**What needs to be done**: Find the lines below that contain the string "Treat". Copy each one.

**Recorded information**:

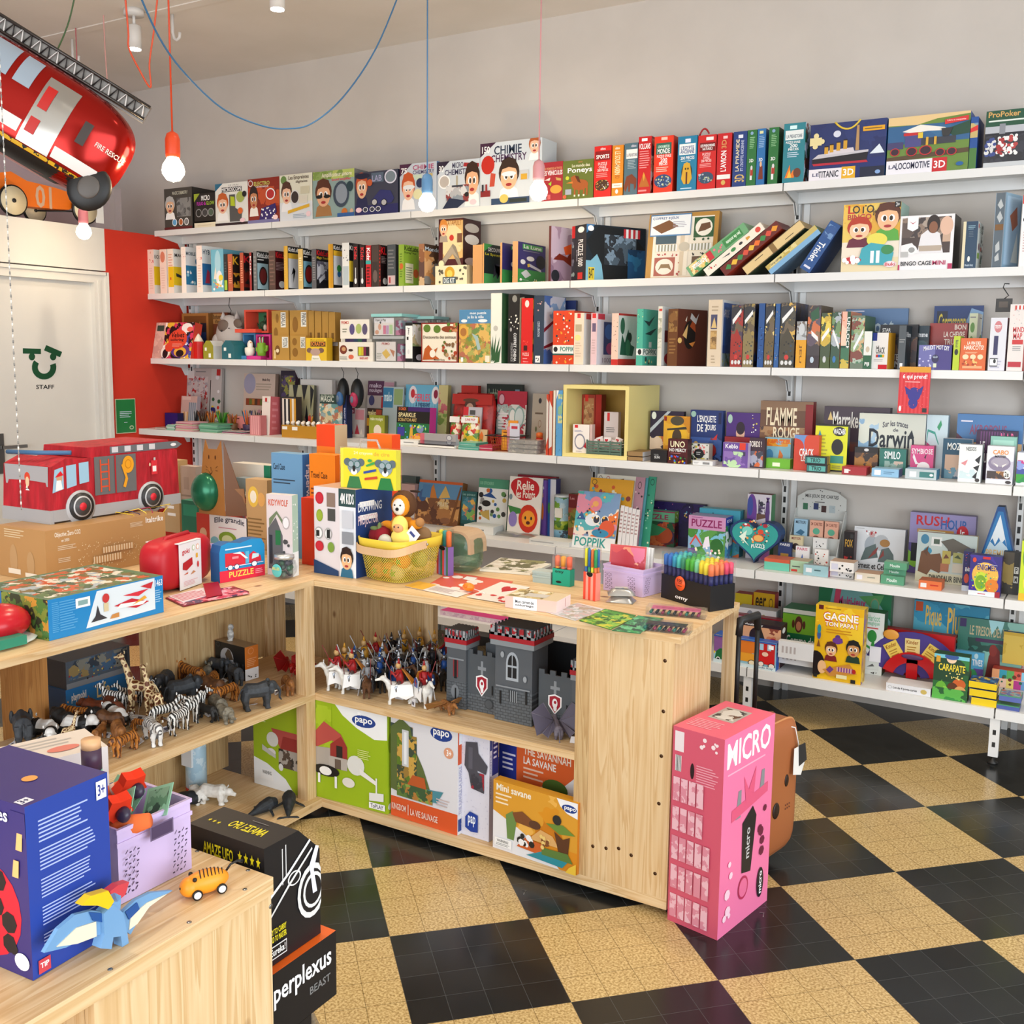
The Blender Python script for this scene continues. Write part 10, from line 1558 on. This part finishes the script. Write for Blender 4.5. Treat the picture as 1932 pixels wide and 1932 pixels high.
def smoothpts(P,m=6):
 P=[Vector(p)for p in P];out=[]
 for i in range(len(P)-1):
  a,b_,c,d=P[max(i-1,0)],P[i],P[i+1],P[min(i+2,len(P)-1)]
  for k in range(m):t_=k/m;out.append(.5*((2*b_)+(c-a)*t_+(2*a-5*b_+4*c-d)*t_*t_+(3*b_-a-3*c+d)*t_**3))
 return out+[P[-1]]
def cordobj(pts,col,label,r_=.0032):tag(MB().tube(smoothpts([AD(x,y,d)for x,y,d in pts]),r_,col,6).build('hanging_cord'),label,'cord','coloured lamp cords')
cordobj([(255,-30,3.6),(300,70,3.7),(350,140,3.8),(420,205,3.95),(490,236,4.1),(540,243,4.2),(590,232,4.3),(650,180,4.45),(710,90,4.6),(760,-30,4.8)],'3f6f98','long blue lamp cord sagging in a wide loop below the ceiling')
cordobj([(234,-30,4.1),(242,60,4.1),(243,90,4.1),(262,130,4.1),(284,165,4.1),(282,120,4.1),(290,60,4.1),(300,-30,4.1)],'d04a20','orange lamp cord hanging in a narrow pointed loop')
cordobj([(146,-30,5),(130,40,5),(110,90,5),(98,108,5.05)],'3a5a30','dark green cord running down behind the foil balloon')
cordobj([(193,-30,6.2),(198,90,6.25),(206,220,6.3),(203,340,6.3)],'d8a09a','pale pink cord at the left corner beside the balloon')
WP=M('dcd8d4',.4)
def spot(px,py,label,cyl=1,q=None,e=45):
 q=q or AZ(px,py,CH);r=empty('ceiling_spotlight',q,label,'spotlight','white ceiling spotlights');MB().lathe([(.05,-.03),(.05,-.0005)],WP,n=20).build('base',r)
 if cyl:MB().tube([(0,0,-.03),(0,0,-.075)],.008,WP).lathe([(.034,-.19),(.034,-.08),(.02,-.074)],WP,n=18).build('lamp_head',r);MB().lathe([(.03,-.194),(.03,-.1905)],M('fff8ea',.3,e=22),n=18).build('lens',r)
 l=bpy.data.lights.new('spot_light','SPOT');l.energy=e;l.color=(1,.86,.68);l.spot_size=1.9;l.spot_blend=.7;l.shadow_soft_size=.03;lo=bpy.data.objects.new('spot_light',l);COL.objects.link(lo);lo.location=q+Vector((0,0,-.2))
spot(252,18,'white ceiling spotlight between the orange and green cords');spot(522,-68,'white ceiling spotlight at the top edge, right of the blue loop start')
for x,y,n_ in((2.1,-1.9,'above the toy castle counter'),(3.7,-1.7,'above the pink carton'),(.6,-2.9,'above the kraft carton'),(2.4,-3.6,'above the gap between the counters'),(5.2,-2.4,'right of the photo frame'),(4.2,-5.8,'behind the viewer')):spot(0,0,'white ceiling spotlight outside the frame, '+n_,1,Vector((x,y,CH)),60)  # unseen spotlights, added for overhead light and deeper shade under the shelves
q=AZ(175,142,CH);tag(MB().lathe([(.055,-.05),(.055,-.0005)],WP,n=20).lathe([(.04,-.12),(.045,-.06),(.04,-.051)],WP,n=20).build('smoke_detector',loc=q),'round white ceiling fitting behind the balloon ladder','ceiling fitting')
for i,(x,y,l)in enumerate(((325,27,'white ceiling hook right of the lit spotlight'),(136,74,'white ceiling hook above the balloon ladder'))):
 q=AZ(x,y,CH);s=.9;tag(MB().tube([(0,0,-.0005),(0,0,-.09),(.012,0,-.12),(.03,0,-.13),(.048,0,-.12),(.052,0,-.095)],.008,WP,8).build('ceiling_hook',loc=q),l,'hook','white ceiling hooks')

---

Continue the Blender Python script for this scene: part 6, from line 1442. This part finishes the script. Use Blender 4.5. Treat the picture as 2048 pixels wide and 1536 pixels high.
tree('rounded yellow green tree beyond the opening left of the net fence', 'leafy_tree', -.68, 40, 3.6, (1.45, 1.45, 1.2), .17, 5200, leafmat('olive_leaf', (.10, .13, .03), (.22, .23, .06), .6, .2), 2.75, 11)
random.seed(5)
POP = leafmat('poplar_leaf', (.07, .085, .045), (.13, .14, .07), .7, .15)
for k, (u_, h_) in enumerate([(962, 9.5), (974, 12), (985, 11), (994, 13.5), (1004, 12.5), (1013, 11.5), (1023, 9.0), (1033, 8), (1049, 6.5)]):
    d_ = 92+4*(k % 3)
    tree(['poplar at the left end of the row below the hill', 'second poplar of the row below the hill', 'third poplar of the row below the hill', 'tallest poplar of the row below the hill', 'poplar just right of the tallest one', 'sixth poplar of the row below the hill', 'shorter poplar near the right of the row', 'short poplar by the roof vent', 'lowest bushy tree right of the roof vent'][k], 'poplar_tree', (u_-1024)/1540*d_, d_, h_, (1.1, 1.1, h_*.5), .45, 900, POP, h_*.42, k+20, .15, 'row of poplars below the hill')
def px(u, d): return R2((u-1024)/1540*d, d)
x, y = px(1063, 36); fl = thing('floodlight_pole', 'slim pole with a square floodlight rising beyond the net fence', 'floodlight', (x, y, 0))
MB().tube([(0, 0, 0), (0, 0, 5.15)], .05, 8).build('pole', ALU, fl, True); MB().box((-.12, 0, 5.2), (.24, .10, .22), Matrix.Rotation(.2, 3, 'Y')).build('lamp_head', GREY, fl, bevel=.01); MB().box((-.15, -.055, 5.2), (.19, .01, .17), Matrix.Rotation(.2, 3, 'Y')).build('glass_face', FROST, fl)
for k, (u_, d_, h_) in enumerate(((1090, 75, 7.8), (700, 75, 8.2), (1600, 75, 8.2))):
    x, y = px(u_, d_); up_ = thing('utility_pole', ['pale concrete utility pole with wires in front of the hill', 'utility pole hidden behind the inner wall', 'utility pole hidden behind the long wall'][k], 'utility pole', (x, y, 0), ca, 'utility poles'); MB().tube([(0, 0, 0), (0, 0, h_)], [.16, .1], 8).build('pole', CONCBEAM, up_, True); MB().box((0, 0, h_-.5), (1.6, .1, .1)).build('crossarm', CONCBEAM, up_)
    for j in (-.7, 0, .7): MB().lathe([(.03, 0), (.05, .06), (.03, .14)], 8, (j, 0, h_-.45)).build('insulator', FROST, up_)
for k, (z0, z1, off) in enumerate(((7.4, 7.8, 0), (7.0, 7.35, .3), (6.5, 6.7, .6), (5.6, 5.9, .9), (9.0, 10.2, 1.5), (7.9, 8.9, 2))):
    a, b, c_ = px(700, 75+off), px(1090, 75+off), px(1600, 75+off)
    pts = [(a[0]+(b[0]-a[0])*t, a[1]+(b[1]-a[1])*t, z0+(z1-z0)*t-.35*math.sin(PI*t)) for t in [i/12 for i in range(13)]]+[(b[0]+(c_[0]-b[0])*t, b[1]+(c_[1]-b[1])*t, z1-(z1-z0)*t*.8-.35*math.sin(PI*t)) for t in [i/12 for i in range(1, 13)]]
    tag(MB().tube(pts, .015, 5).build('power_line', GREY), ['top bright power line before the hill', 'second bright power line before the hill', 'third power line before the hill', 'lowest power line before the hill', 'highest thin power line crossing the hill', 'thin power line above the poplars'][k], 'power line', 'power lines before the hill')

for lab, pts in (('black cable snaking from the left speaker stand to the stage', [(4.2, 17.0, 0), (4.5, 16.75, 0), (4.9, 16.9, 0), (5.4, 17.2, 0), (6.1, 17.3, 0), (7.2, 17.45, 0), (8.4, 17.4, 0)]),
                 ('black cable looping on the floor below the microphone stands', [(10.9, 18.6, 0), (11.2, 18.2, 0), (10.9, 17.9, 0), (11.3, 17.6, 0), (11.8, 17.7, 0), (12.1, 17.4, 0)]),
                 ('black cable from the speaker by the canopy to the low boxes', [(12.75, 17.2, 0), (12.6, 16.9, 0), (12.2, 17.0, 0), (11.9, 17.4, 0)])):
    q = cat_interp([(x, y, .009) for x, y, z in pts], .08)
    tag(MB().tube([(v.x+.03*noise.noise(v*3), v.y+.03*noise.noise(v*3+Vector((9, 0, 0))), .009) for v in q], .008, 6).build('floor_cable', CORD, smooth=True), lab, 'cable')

**Final answer**:
The Blender Python script for this scene continues. Write part 10, from line 1558 on. This part finishes the script. Write for Blender 4.5. Treat the picture as 1932 pixels wide and 1932 pixels high.
Continue the Blender Python script for this scene: part 6, from line 1442. This part finishes the script. Use Blender 4.5. Treat the picture as 2048 pixels wide and 1536 pixels high.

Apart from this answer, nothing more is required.